I never thought I’d say this, but I’ve come to appreciate icebreakers.

Back as a first-year student, I dragged my feet doing icebreakers with my RA in the lounge. Starting with orientation and continuing through the first few weeks of school, icebreakers dampened my enthusiasm for meeting new people until I felt like a No. 2 pencil without its eraser. I dreaded making a fool out of myself doing “signature dances” in front of people with whom I’d most likely come to realize I had nothing in common with.

As it turns out, icebreakers are not just about pretending to flap your arms like a chicken for a room of strangers. Their primary function is to build community oftentimes in classroom settings. Icebreakers serve as means of team-building and community-making and are especially useful at a place as large and overwhelming as UCLA, where students can get lost in the fray of classes, exams, schoolwork and other commitments. Although they are somewhat tiring in rapid succession, such as in the first few weeks of college, they do serve their purpose – getting baseline introductions and encouraging social interaction among near-strangers or acquaintances.

From the vantage point of being two-thirds of the way through my third year, icebreakers represent all the unbridled potential, socially and otherwise, that we gradually lose as we move through UCLA. I don’t often make introductions now, and I anticipate I won’t be doing that much from this point onwards. As it is for many upperclassmen, the enthusiasm most first-year students have for varied socializing has been sapped from my soul.

Icebreakers may be contrived in some regards, but nevertheless, I find that the goofiness often gives rise to a sense of community, however temporary, and orients me toward living in the social moment and away from the stresses that are running through my head. With burdens of graduate school, internship and job applications looming, it’s easy for upperclassmen to lose sight of the value of meeting new people, a fact that is not lost for most underclassmen who are still actively trying to find their social and extracurricular niche.

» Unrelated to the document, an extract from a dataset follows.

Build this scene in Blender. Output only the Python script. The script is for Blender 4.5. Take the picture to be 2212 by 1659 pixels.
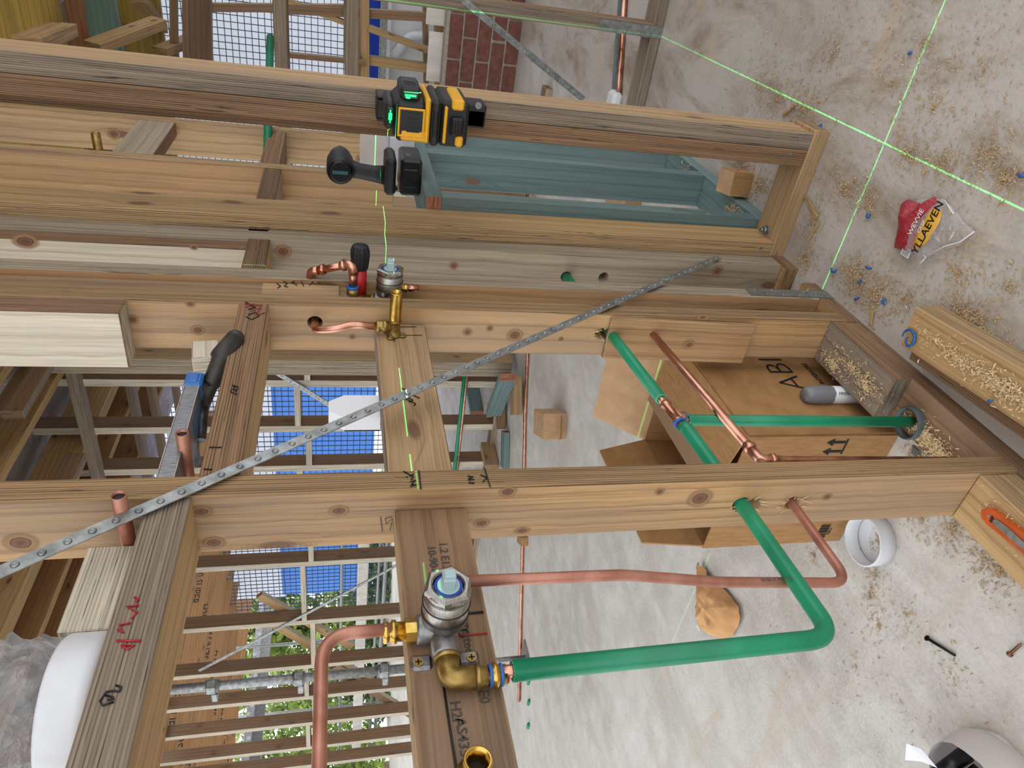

Icebreakers are one of the last vestiges of a more whimsical childhood that we’ve put behind us as the real world and adulthood loom large. Icebreakers, as we know them, play into the culture of emerging adulthood – the concept of an adolescence prolonged through around age 25.

For young adults in 2016, it’s part of our culture to keep one foot in childhood and the other in adulthood. As beneficiaries of this delayed cultural trend of handing down responsibilities to the young, for as long as possible, we should revel in the summer camp-like nature of the icebreaker, and the social freedoms it provides. After all, in the real world, introductions will not be quite as forgiving.